L'artiste est un être humain. Ils ou elles rêvent aussi et ils ou elles mettent dans leurs créations ce qu'ils désirent et non ce qui est. Ils ou elles peuvent faillir comme êtres humains. Et même faire l'inverse de ce qu'ils promeuvent dans leurs œuvres, parce que le créer est une chose, l'être est une autre.
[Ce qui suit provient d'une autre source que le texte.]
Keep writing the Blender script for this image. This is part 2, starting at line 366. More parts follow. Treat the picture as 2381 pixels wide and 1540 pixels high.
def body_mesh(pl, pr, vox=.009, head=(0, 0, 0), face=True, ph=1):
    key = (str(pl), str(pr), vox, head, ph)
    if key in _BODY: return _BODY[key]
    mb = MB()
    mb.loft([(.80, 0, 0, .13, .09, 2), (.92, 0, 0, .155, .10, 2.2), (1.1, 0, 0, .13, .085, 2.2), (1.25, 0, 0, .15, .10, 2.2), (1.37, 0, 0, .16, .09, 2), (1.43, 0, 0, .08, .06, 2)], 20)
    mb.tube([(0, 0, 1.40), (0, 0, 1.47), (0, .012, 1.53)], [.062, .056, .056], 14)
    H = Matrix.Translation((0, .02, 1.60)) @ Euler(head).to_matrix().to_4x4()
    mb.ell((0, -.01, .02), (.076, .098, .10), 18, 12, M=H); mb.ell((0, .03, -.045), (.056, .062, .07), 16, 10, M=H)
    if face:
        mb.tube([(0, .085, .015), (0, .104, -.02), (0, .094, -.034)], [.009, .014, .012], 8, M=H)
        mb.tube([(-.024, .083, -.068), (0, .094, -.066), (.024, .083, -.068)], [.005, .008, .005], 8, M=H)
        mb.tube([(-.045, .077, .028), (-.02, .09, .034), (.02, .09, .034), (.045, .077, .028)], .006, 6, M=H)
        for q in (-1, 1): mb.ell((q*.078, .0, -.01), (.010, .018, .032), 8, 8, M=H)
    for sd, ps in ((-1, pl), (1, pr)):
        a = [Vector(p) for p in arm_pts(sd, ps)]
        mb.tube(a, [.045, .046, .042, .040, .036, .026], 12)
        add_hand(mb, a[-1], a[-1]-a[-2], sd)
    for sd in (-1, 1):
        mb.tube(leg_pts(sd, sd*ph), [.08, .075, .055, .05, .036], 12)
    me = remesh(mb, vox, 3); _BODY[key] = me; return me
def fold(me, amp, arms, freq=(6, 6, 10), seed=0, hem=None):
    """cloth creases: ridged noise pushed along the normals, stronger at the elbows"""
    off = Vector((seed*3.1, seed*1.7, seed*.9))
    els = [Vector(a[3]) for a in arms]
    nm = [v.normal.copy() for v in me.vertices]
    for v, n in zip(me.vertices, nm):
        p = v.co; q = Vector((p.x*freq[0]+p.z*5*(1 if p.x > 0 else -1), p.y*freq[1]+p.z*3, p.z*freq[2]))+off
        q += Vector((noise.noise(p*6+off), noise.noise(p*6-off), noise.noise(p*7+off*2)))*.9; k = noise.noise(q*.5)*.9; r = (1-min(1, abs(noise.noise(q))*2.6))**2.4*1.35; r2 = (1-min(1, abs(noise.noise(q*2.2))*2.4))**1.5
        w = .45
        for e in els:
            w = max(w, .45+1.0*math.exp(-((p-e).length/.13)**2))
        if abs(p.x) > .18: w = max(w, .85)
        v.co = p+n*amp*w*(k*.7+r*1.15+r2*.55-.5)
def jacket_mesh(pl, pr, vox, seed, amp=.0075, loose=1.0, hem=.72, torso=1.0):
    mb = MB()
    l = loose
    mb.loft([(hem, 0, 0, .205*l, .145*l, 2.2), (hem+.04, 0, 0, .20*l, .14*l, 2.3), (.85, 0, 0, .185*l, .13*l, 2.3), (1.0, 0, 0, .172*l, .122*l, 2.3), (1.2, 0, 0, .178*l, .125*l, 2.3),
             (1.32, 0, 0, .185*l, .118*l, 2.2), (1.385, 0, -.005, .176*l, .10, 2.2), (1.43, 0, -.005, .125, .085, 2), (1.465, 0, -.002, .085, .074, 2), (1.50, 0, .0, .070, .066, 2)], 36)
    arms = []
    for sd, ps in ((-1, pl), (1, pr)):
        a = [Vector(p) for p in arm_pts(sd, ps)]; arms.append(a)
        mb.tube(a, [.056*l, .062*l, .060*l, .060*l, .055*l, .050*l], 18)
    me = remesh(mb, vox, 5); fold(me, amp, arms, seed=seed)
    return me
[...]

Ça ne résout en rien le dilemme éthique auquel font face tous les lecteurices du monde quand leurs auteurices favoris ne sont pas dans la vraie vie comme les protagonistes de leurs œuvres. C'est juste que je comprends mieux le mien : j'aimerais vivre dans le monde de Harry Potter à cause des valeurs qu'il prône, pas à cause de JK Rowling. D'une certaine façon, elle a mis le meilleur d'elle-même dans son œuvre. Autant profiter de cette partie et faire du mieux qu'on peut avec le reste.

@+ Mariane

lundi 3 octobre 2022

De la contamination de l'imaginaire

 Salut,

L'autre jour, je me repassais dans ma vie quelques grands classiques. Dickens, Poe, Stevenson, Caroll, Doyle, je me faisais un plaisir à me remémorer mes lectures et à plonger dans ces histoires qui ont fait le tour du monde. Sauf qu'à un moment donné, un fait m'a fait sursauter comme si j'avais reçu un coup dans le ventre: aucune des œuvres auquel j'avais pensé n'avait été écrite en français...
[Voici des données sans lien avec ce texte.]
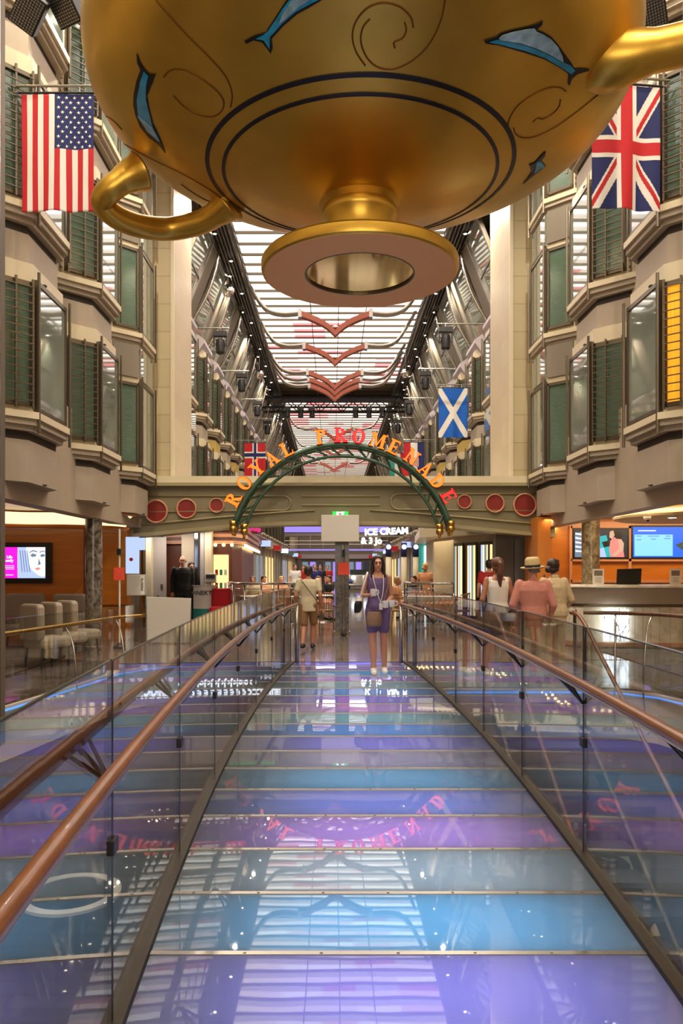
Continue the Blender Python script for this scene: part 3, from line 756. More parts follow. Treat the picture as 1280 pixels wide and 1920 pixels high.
# handles
def pz(px, py, d):
    v = P(px, py, d); return v-Vector((CX, CY, EH))
hl = smoothline([pz(262, 322, 6.35), pz(235, 335, 6.3), pz(205, 358, 6.3), pz(193, 380, 6.4), pz(215, 405, 6.5), pz(262, 424, 6.65), pz(320, 429, 6.8), pz(378, 416, 6.75), pz(412, 396, 6.65), pz(432, 380, 6.6)], 6)
n_ = len(hl); rr = [.12+.05*max(0, 1-i/8)+.05*max(0, 1-(n_-1-i)/8)-.015*math.sin(PI*i/n_) for i in range(n_)]
rr = [r*.93 for r in rr]
MB().tube(hl, rr, 20).build('handle', 'gold', t, True)
hr = smoothline([pz(1085, 118, 5.35), pz(1150, 112, 5.2), pz(1215, 98, 5.12), pz(1290, 80, 5.08), pz(1390, 40, 5.0), pz(1420, -40, 4.95), pz(1380, -120, 5.0), pz(1280, -140, 5.1), pz(1200, -120, 5.2)], 6)
n_ = len(hr); rr = [.135+.07*max(0, 1-abs(i-5)/8)+.04*max(0, 1-(n_-1-i)/8) for i in range(n_)]
MB().tube(hr, rr, 20).build('handle', 'gold', t, True)
# shapes lying on the bowl
def patch(poly, off, name, m, parent):
    bm = bmesh.new()
    vs = [bm.verts.new((x, y, 0)) for x, y in poly]; f = bm.faces.new(vs)
    r = bmesh.ops.triangulate(bm, faces=[f])
    for _ in range(5):
        es = [e for e in bm.edges if e.calc_length() > 9]
        if not es: break
        bmesh.ops.subdivide_edges(bm, edges=es, cuts=1); bmesh.ops.triangulate(bm, faces=bm.faces[:])
    ok = True
    for v in bm.verts:
        h = hit(v.co.x, v.co.y, off)
        if h is None: v.tag = True
        else: v.co = h
    bmesh.ops.delete(bm, geom=[v for v in bm.verts if v.tag], context='VERTS')
    me = bpy.data.meshes.new(name); bm.to_mesh(me); bm.free(); me.materials.append(M[m])
    o = bpy.data.objects.new(name, me); C.objects.link(o); o.parent = parent
    so = o.modifiers.new('s', 'SOLIDIFY'); so.thickness = .006; so.offset = 0
    return o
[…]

Pourtant, nombre d'histoires ont été écrites en français à la même époque et sont aussi des chefs-d'œuvre. Par ici les Dumas, Verne et cie. Mais leur influence diminue avec le temps. Les classiques qui envahissent nos univers sont souvent ceux qui ont nourri l'imaginaire de gens vivant dans une autre langue que celle dans laquelle j'ai grandi: l'anglais.
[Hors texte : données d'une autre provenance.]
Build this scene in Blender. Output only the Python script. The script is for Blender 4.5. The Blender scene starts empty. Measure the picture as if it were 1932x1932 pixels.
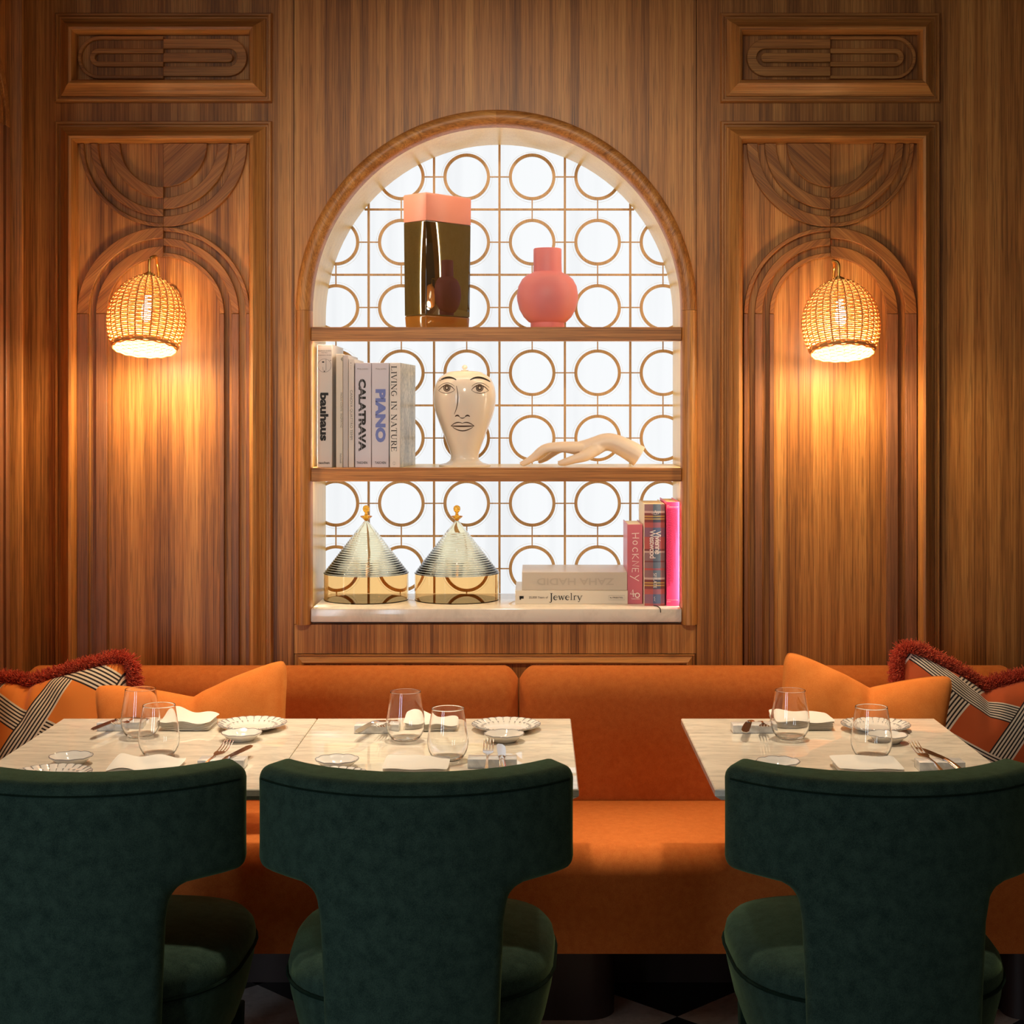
import bpy, bmesh, math, random
from mathutils import Vector, Matrix
random.seed(7)
PI = math.pi
sc = bpy.context.scene
COL = sc.collection

# ------------------------------------------------------------------ camera, world, lights, exposure
F, VX, VY, EYE = 2950.0, 1010.0, 780.0, 1.47        # focal length and optical axis in photo pixels, eye height in metres
YW = 4.30                                            # distance of the panelled wall
cam_d = bpy.data.cameras.new('camera'); cam = bpy.data.objects.new('camera', cam_d); COL.objects.link(cam)
cam.location = (0, 0, EYE); cam.rotation_euler = (PI / 2, 0, 0)
cam_d.sensor_width = 36; cam_d.lens = F / 1932 * 36
cam_d.shift_x = (966 - VX) / 1932; cam_d.shift_y = (VY - 966) / 1932
cam_d.clip_start = 0.05; sc.camera = cam
sc.view_settings.view_transform = 'Standard'; sc.view_settings.look = 'None'
sc.view_settings.gamma = 1; sc.view_settings.use_curve_mapping = False
sc.view_settings.exposure = 0.0

world = bpy.data.worlds.new('world'); sc.world = world; world.use_nodes = True
world.node_tree.nodes['Background'].inputs[0].default_value = (1.0, 0.84, 0.68, 1)
world.node_tree.nodes['Background'].inputs[1].default_value = 0.055


def light(name, typ, loc, energy, color, size=0.1, target=None, spot=60, blend=0.6, size_y=None):
    d = bpy.data.lights.new(name, typ); d.energy = energy; d.color = color
    if typ == 'AREA':
        d.size = size
        if size_y: d.shape = 'RECTANGLE'; d.size_y = size_y
    else:
        d.shadow_soft_size = size
    if typ == 'SPOT': d.spot_size = math.radians(spot); d.spot_blend = blend
    o = bpy.data.objects.new(name, d); COL.objects.link(o); o.location = loc
    if target: o.rotation_euler = (Vector(target) - Vector(loc)).to_track_quat('-Z', 'Y').to_euler()
    return o


WARM = (1.0, 0.66, 0.36)
SCONCE_W, PANEL_E, LED_E = 11.8, 0.98, 28.0
sc.cycles.max_bounces = 24; sc.cycles.transmission_bounces = 24; sc.cycles.glossy_bounces = 8; sc.cycles.diffuse_bounces = 5
# ceiling downlights over the tables, daylight from windows behind the camera on the left
for x in (-0.81, -0.21, 0.64):
    light('table_downlight', 'SPOT', (x, 3.72, 2.62), 88, (1.0, 0.84, 0.62), 0.05, (x, 3.46, 0.75), 44, 0.75)
for x in (-0.95, -0.1, 0.75):
    light('bench_downlight', 'SPOT', (x, 3.86, 2.62), 16, (1.0, 0.78, 0.54), 0.05, (x, 3.84, 0.45), 40, 0.9)
light('room_fill', 'AREA', (-0.1, 1.7, 2.6), 6, (1.0, 0.82, 0.6), 2.6, (-0.1, 4.3, 1.6), size_y=0.5)  # soft frontal fill added to lift the wall, no known fitting
light('niche_fill_spot', 'SPOT', (-0.1, 1.5, 2.62), 120, (1.0, 0.85, 0.66), 0.08, (-0.1, 4.35, 1.62), 46, 1.0)  # added spot, brightens the niche fronts and the middle of the wall
for x, y in ((-2.9, -0.4), (-2.1, -1.1)):
    light('daylight_window', 'AREA', (x, y, 1.15), 4.8, (0.74, 0.88, 1.0), 0.32, (-0.3, 2.8, 0.45), size_y=2.2).data.spread = math.radians(80)


# ------------------------------------------------------------------ small helpers
def P(px, py, D):
    return Vector(((px - VX) * D / F, D, EYE - (py - VY) * D / F))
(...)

Je n'ai rien contre l'anglais comme tel. Mais j'en ai contre le système qui fait que beaucoup de ce qui a été produit en anglais finira par être traduit et trouvera un nouvel écho dans d'autres langues, alors que moi, qui écrit et qui vit en français a des chances infinitésimales de trouver pareil écho en anglais. Question de marché, certes, mais aussi question de culture. Je suis habituée à vivre dans un univers de traduction, où le 221b Baker Street a une signification. Mais si j'étais habituée à ne connaître que des œuvres qui ont été pensées et produites dans ma langue, avec mes codes culturels, lire rue St-Denis ou avenue Mont-Royal dans une œuvre peut me faire sursauter. Parce que ça ne ne me parlera pas autant. Ce sera la culture d'une autre personne, d'un autre groupe, alors que ma propre culture pourra sembler plus universelle. Même si elle ne l'est pas nécessairement.

Ce mouvement qui part de pays qui sont majoritairement anglophones n'est pas anodin: c'est aussi une façon de prolonger au niveau culturel les relations de pouvoir économiques et politiques déjà existantes. Et même, je parle de l'anglais, mais tout n'est pas égal: un auteur américain aura plus de chance qu'un auteur britannique ou qu'un auteur canadien à ce grand jeu. Les relations de pouvoirs entrent en jeu là aussi: ceux qui sont au sommet auront tendance à privilégier ceux qu'ils connaissent. Pour le succès d'une Margaret Atwood, combien d'auteurs moins talentueux, mais avec un drapeau à cinquante étoiles sur leur passeport seront traduits, adaptés au cinéma et auront la chance de se faire connaître au-delà de leurs frontières? 

Et encore là, même au sein des États-Unis, les voix de personnes racisées ou marginalisées seront moins entendues. Rien n'est simple.

L'imaginaire se construit jeune. Être habituée à connaître des voix qui ne viennent pas du même contexte que nous avec des codes culturels différents est essentiel. Apprendre que d'autres langues existent et apprécier les œuvres qui en proviennent aussi. Le hic, c'est que ce mouvement doit être réciproque. Si on ne maîtrise pas une seconde langue, la traduction existe, mais encore faut-il qu'elle soit de bonne qualité, ce qui n'est pas toujours le cas. L'échange est de loin préférable.

Cette contagion de l'imaginaire finit par être telle que l'on se reconnaît de moins en moins dans les oeuvres qui ont été produites dans notre propre langue que celle qui se passe dans une ville à des milliers de kilomètres de chez nous. Et peut finir à long terme par diminuer la valeur de notre propre culture à nos propres yeux.